▶ **DIRECTION**
Reproduce only the lines from the one containing "Reconstruct this image" through the one containing "from mathutils import Vector", exactly as written and with both ends included.

[Rows from a 3D scene dataset]
★ ★ ★ ★ ★

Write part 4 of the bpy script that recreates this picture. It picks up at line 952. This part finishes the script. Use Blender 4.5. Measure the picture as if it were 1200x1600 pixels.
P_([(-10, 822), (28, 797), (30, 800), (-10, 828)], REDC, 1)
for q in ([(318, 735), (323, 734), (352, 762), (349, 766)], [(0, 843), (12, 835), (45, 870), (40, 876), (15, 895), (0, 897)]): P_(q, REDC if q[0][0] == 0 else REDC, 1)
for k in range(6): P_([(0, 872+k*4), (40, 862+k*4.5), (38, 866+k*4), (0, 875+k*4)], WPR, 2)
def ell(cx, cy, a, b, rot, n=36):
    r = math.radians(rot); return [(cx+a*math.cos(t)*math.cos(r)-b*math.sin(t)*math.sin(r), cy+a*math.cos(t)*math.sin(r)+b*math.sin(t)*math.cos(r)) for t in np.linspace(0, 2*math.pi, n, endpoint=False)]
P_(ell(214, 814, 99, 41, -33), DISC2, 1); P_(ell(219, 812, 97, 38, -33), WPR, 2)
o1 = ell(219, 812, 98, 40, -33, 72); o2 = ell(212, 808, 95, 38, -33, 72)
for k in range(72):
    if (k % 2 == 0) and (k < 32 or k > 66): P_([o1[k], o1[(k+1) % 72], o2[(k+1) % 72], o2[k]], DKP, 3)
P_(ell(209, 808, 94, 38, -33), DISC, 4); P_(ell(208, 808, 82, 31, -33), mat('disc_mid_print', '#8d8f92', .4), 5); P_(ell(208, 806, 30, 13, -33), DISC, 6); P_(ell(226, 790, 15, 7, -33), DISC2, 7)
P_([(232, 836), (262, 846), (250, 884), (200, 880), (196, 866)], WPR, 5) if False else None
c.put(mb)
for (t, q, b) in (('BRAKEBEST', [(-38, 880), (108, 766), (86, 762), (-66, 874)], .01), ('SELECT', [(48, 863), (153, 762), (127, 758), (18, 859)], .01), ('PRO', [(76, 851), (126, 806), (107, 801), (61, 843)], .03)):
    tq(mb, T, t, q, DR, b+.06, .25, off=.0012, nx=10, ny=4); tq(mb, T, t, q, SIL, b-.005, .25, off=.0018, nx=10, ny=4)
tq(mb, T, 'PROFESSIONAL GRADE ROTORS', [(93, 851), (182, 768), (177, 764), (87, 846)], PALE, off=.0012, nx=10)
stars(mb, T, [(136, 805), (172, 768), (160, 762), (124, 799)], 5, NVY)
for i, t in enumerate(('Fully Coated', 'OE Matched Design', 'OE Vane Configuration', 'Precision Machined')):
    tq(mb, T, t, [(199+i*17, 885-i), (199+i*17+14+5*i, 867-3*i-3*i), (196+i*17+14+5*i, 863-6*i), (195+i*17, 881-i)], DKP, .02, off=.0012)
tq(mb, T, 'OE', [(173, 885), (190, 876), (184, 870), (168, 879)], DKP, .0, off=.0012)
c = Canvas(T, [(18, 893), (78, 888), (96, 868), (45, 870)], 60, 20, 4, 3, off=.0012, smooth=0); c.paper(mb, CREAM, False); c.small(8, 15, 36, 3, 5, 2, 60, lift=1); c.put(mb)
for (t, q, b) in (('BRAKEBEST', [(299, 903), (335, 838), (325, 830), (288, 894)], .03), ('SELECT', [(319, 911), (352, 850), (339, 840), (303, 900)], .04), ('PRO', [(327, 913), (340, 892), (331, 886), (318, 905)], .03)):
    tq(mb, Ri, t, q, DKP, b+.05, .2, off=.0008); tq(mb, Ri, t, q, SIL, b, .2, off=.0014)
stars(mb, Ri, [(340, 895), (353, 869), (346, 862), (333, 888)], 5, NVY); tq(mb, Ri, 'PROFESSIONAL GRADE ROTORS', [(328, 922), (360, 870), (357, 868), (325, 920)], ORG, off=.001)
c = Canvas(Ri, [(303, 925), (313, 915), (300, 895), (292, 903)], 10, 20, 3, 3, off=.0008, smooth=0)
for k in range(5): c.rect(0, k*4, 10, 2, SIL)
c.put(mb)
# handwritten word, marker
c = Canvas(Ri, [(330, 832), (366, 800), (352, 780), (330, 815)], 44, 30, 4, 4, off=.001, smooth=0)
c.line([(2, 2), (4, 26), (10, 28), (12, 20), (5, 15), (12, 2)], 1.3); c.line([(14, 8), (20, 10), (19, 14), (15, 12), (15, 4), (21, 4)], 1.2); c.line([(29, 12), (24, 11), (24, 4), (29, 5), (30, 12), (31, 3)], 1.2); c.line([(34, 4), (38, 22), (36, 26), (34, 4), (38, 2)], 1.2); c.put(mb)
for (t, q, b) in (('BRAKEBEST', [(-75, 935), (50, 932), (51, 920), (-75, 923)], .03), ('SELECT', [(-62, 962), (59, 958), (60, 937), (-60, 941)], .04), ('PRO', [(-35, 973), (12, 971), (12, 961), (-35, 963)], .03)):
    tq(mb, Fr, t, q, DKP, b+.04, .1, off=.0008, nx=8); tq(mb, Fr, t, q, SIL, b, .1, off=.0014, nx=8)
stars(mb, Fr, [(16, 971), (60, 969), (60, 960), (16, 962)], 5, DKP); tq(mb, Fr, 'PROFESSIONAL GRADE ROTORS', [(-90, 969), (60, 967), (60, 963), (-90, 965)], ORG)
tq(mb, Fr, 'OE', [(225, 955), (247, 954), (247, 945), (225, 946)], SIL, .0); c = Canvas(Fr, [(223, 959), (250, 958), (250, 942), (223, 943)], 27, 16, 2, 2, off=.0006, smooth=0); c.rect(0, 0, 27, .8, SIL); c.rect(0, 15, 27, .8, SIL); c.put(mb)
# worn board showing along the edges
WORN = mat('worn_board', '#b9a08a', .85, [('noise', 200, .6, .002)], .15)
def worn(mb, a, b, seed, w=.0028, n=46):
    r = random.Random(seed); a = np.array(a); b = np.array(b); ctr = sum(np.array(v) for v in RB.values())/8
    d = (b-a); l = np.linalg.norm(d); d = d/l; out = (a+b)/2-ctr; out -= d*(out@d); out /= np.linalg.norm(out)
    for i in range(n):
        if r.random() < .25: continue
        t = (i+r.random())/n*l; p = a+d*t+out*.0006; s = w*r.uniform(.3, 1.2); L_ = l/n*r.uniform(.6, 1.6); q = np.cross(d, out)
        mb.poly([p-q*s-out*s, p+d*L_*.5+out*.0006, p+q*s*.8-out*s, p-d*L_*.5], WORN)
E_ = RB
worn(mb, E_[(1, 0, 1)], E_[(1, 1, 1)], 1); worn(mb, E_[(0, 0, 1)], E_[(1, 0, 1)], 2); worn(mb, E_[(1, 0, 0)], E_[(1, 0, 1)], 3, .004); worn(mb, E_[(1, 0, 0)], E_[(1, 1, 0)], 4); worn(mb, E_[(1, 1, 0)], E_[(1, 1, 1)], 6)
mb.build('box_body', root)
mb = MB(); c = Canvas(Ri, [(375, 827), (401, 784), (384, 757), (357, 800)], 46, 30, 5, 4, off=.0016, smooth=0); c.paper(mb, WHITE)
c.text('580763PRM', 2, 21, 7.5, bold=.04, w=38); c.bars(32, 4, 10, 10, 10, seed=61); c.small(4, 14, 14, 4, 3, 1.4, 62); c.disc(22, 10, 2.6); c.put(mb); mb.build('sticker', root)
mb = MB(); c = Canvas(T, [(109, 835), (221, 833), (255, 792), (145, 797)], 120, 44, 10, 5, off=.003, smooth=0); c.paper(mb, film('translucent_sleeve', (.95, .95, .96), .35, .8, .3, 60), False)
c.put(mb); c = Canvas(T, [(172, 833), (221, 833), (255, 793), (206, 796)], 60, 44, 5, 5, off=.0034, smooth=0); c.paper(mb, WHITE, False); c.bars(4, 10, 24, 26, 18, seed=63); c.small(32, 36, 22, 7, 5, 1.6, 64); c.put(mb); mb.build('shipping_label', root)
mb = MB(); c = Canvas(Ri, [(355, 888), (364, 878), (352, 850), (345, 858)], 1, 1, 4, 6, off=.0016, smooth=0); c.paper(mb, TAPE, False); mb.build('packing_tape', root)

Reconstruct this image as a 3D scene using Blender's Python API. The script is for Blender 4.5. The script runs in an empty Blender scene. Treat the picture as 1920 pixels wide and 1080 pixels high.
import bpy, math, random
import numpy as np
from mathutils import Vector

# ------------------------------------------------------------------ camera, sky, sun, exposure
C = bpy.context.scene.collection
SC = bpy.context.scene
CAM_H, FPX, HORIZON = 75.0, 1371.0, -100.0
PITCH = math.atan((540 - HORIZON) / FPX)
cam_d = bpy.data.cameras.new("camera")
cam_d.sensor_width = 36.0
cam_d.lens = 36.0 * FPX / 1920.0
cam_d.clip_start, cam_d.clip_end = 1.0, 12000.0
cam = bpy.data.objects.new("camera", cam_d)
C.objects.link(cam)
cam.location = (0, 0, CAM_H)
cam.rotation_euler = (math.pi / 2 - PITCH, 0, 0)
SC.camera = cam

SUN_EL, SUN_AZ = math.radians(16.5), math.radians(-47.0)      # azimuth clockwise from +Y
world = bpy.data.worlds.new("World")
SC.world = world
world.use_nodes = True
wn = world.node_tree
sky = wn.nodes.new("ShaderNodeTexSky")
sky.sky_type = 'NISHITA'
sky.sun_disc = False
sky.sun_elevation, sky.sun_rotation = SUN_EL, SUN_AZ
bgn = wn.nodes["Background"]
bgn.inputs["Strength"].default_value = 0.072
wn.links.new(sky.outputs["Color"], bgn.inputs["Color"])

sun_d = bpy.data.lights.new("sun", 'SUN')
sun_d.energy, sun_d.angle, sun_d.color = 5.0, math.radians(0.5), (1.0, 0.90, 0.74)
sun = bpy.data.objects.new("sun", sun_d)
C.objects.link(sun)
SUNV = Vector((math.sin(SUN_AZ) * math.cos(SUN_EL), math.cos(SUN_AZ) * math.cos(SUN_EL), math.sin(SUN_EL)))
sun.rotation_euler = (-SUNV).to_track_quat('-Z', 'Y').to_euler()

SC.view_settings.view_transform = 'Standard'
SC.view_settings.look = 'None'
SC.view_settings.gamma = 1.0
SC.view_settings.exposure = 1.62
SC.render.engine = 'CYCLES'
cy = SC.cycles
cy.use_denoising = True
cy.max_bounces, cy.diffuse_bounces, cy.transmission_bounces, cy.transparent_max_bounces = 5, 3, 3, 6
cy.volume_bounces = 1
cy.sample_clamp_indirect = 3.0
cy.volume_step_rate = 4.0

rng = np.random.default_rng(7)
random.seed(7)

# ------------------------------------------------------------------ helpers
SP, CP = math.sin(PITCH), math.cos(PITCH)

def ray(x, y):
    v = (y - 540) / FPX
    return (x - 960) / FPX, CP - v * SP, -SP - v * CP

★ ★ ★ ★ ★

▶ **TASK OUTPUT**
Reconstruct this image as a 3D scene using Blender's Python API. The script is for Blender 4.5. The script runs in an empty Blender scene. Treat the picture as 1920 pixels wide and 1080 pixels high.
import bpy, math, random
import numpy as np
from mathutils import Vector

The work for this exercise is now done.